Regard posé en VendômoisÉconomie et société

Disparition de Sue, marquise de Brantes

Le 18 avril une grande dame s’est éteinte à Montoire. Sue, marquise de Brantes, est morte ce lundi-là au 24 de la place Clemenceau où elle s’était installée, il y a près de huit ans, après le décès de Paul son époux.

Contrainte alors à quitter Authon et le Fresne, un village dont son mari fut longtemps maire et une maison qu’elle partagea avec lui plus de 40 ans, elle avait su y recréer un havre chaleureux et familier où recevoir ses amis, aidée par Fabienne son ange gardien. Il y a peu de temps encore, les plus matinaux des Montoiriens pouvaient l’apercevoir promenant Uxmal son fidèle «working cocker» à travers les rues du centre-ville.

Sue, Suzanne de son prénom, est née à New-York dans une famille aisée. Sa mère est mélomane «sensible et très cultivée», son père est médecin et grand humaniste. Ils donnent à la jeune fille la meilleure éducation possible. Elle apprend la musique qui devient une passion, la danse et les bonnes manières, visite les musées, étudie à Vassar en même temps que Jackie Bouvier future Kennedy, fréquente les rejetons Vanderbilt, Rockfeller etc… Cette première de classe aurait pu se satisfaire d’une vie riche et oisive mais Sue avait des ambitions professionnelles et voulait devenir «quelqu’un».
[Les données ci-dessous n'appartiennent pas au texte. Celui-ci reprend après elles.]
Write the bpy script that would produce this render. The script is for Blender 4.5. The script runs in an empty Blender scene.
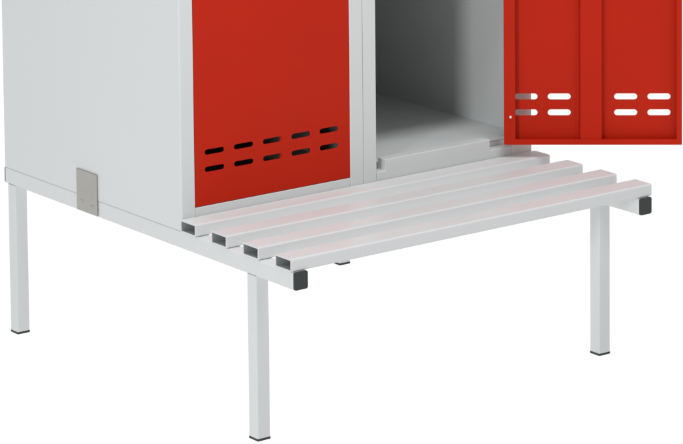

«Si j’étais compétitive, disait-elle, ce n’est pas seulement pour faire plaisir à mes parents mais aussi en grandissant pour justifier les honneurs et les privilèges dont je bénéficiais».

Parce qu’elle écrit bien et aisément, elle cherche à devenir journaliste, tient plusieurs rubriques dans différents journaux ce qui l’amène à rencontrer les vedettes d’Hollywood et plus généralement le monde du show-biz de l’époque (elle avait plein d’anecdotes sur Sinatra et Elisabeth Taylor à raconter à ceux qui s’y intéressaient).

Mais Sue, pas plus emballée que ça par «l’american way of life», avait la passion des voyages «la bougeotte» dirait-on maintenant. Il lui faut à tout prix connaître l’Europe, la France, Paris. Elle y débarque en novembre 1952 avec peu d’effets, sa machine à écrire et ses 78 tours préférés. Elle devient pigiste pour le Herald Tribune, interviewe TS Eliott, Clementine Churchill et autres notoriétés d’alors. Sue se fait peu à peu connaître et respecter dans le monde de la presse et de la radio. Elle anime des tribunes, devient productrice, habite tour à tour Londres et Rome après Paris.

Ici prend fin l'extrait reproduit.